◆ WHAT NEEDS TO BE DONE: Among the entries below, one stretch runs from the line that contains "window wall of the bedroom at left')" through the line that contains "side wall of the bedroom at left')". Repeat that stretch exactly, ends included, and only that.

━━━━━ DATA LINES

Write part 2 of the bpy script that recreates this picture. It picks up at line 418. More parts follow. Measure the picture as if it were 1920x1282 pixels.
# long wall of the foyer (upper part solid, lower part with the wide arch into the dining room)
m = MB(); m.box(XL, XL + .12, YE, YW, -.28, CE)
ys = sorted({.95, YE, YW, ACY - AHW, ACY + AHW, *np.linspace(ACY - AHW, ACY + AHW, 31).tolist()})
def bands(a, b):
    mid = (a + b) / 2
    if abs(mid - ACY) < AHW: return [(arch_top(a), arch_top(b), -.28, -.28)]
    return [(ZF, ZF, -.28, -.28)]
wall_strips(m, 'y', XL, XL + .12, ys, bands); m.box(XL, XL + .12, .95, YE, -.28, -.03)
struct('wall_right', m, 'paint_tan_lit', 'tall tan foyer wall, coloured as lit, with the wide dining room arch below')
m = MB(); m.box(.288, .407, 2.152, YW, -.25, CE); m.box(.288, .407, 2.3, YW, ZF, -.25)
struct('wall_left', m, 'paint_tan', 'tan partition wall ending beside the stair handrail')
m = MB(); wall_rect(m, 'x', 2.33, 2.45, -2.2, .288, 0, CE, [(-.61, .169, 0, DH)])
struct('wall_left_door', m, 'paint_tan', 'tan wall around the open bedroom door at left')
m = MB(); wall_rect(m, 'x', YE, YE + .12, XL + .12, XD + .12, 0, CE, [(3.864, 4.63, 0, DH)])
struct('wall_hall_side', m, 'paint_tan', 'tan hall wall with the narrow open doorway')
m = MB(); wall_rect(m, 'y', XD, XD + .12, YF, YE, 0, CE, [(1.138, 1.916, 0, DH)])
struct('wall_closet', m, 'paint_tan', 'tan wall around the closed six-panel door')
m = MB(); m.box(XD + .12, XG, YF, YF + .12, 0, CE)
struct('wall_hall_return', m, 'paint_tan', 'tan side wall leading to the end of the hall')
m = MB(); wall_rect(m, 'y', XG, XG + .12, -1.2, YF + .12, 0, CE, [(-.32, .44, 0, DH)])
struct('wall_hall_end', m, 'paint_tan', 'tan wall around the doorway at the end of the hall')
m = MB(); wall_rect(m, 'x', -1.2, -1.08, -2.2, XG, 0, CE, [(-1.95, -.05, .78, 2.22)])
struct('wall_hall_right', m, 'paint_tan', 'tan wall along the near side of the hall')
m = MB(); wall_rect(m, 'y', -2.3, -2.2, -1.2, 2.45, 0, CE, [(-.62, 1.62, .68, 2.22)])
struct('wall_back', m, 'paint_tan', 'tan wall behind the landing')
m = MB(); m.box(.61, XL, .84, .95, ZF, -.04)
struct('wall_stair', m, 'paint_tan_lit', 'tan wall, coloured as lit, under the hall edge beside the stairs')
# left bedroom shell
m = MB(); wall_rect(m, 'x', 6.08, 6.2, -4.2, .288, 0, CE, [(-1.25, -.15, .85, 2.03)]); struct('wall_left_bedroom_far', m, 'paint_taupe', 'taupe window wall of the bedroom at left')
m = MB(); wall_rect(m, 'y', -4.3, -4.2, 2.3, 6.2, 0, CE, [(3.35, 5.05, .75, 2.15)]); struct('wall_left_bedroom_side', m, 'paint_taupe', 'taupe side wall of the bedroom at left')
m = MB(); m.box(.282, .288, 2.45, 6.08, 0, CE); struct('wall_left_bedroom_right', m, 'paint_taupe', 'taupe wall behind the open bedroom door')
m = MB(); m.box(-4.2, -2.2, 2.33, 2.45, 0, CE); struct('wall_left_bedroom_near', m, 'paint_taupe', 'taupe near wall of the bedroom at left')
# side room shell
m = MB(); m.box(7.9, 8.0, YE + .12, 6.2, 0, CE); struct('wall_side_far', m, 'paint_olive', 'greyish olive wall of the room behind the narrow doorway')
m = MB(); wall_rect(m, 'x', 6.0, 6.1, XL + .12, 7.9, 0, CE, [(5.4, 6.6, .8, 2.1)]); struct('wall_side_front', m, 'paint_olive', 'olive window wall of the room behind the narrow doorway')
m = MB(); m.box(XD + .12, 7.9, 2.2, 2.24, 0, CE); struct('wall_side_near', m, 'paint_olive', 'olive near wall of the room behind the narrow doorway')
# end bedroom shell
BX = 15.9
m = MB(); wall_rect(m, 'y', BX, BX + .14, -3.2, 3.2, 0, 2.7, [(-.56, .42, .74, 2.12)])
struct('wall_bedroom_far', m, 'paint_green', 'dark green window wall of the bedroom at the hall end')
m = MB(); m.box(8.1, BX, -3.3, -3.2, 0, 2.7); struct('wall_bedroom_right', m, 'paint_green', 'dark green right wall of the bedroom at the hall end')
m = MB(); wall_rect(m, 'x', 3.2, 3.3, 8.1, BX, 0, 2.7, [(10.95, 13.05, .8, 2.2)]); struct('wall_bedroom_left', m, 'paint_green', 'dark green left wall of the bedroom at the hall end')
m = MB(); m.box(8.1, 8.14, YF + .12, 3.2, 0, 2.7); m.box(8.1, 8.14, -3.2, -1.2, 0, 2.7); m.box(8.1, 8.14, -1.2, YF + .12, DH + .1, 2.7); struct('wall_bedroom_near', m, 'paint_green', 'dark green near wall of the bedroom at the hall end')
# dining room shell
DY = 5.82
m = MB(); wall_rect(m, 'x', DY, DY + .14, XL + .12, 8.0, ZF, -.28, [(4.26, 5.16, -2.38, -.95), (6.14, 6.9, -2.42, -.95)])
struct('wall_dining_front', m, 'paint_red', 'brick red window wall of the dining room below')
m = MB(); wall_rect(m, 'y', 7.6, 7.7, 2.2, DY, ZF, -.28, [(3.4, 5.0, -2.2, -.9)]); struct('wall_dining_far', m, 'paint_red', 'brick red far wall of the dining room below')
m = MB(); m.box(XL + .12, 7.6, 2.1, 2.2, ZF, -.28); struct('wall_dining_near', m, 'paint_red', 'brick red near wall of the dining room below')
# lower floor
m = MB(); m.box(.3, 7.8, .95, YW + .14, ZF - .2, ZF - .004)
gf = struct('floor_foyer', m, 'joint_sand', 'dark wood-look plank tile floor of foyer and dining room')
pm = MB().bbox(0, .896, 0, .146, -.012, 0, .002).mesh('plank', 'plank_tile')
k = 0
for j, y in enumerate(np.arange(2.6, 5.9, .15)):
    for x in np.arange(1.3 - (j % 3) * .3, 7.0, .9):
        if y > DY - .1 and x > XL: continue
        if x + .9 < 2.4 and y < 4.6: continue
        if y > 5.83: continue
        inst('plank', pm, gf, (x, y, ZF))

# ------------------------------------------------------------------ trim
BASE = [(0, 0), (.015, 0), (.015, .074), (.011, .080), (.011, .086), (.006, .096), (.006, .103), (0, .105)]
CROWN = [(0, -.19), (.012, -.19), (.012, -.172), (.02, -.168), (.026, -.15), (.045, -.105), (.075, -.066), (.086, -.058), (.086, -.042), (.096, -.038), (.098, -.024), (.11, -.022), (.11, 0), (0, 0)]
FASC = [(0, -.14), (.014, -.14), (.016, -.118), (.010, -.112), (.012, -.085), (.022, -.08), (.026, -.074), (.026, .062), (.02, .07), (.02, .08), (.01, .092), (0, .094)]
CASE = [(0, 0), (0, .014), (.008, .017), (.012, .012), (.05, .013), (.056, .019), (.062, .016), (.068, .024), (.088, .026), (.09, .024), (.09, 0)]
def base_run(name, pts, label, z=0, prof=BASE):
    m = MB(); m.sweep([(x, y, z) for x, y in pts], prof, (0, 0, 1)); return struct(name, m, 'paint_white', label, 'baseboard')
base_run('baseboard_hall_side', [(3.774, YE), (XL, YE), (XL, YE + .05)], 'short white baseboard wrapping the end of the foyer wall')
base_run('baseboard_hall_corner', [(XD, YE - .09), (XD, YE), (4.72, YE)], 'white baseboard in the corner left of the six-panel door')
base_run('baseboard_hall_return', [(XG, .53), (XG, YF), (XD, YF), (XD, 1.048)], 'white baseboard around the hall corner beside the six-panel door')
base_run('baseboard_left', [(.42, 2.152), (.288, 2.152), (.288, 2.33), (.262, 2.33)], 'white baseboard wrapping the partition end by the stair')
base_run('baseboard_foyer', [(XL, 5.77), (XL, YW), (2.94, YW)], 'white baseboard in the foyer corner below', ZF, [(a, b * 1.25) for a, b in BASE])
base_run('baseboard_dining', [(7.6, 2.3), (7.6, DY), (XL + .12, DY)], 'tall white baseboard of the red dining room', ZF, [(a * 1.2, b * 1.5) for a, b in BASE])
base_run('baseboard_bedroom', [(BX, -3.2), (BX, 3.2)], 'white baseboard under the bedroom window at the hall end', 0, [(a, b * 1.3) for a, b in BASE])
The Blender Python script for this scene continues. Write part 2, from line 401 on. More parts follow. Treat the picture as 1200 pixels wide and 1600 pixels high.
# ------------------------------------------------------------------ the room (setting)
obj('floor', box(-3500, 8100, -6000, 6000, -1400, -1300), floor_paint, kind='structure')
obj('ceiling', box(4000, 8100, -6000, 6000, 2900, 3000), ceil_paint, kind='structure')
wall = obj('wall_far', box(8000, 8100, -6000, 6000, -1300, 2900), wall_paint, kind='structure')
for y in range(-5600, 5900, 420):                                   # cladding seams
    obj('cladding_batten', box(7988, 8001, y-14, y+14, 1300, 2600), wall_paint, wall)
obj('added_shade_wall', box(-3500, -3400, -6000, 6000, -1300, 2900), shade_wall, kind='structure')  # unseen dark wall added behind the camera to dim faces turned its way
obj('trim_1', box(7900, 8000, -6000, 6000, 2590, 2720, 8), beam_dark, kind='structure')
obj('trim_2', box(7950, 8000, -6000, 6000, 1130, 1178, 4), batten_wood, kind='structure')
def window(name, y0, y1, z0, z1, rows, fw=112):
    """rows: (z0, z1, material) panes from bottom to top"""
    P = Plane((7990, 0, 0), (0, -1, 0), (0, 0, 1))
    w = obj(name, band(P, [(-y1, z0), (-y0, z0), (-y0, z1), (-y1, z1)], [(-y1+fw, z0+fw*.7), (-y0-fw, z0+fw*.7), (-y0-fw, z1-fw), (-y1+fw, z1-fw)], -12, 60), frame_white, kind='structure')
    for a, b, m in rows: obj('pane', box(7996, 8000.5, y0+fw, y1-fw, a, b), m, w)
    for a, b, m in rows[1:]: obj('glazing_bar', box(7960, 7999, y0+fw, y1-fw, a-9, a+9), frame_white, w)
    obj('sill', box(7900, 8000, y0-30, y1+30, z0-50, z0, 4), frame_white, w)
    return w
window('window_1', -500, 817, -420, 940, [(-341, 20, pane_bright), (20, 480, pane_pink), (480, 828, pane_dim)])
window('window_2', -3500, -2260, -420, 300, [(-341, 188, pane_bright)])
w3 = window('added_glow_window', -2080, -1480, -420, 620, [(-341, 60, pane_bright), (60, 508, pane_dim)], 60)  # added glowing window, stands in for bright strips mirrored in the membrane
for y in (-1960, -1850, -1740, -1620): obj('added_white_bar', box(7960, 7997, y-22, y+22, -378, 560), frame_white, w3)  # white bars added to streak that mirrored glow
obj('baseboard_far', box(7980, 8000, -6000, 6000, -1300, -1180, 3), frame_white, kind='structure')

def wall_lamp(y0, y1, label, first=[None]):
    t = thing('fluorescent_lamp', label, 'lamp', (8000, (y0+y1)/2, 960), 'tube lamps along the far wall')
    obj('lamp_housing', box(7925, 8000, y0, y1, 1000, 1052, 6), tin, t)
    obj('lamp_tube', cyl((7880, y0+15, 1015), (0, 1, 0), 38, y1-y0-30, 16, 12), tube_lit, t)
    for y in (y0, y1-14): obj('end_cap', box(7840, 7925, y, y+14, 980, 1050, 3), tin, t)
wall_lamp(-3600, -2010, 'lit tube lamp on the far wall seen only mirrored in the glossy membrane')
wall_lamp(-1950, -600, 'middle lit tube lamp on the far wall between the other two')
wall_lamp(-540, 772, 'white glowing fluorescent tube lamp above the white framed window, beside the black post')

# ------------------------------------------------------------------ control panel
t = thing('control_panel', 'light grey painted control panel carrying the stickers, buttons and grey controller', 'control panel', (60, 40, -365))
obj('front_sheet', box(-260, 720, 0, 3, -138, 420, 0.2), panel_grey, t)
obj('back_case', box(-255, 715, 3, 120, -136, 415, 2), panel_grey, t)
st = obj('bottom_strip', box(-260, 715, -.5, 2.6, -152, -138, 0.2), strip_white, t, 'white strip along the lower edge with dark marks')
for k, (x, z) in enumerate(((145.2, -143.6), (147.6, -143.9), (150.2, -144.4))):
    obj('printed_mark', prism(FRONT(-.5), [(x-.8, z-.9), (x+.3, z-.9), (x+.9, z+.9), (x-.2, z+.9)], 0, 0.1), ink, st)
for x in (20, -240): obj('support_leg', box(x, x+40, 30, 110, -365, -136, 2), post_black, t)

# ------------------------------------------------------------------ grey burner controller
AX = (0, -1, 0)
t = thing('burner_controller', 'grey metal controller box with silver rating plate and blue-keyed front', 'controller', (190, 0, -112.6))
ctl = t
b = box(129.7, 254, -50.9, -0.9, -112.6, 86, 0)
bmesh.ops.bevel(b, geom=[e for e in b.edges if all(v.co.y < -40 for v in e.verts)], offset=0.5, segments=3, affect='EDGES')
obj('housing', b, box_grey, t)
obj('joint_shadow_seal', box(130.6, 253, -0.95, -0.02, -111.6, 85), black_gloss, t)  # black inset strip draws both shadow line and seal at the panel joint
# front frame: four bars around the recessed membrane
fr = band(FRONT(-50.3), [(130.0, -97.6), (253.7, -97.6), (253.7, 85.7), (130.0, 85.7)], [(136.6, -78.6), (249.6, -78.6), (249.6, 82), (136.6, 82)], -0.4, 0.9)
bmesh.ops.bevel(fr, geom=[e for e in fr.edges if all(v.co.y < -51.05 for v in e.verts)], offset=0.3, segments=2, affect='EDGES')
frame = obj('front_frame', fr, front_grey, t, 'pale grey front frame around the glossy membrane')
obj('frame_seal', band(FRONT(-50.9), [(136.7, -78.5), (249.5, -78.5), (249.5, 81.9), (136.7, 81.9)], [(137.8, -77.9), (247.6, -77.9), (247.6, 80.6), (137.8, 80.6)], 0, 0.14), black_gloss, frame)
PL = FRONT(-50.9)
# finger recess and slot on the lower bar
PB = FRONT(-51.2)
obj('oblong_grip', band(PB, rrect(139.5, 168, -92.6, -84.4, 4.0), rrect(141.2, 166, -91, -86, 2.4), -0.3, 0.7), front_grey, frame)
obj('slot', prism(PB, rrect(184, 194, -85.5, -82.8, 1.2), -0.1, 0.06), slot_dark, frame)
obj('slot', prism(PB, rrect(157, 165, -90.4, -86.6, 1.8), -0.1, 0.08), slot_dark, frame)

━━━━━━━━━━

◆ FULL RESPONSE:
m = MB(); wall_rect(m, 'x', 6.08, 6.2, -4.2, .288, 0, CE, [(-1.25, -.15, .85, 2.03)]); struct('wall_left_bedroom_far', m, 'paint_taupe', 'taupe window wall of the bedroom at left')
m = MB(); wall_rect(m, 'y', -4.3, -4.2, 2.3, 6.2, 0, CE, [(3.35, 5.05, .75, 2.15)]); struct('wall_left_bedroom_side', m, 'paint_taupe', 'taupe side wall of the bedroom at left')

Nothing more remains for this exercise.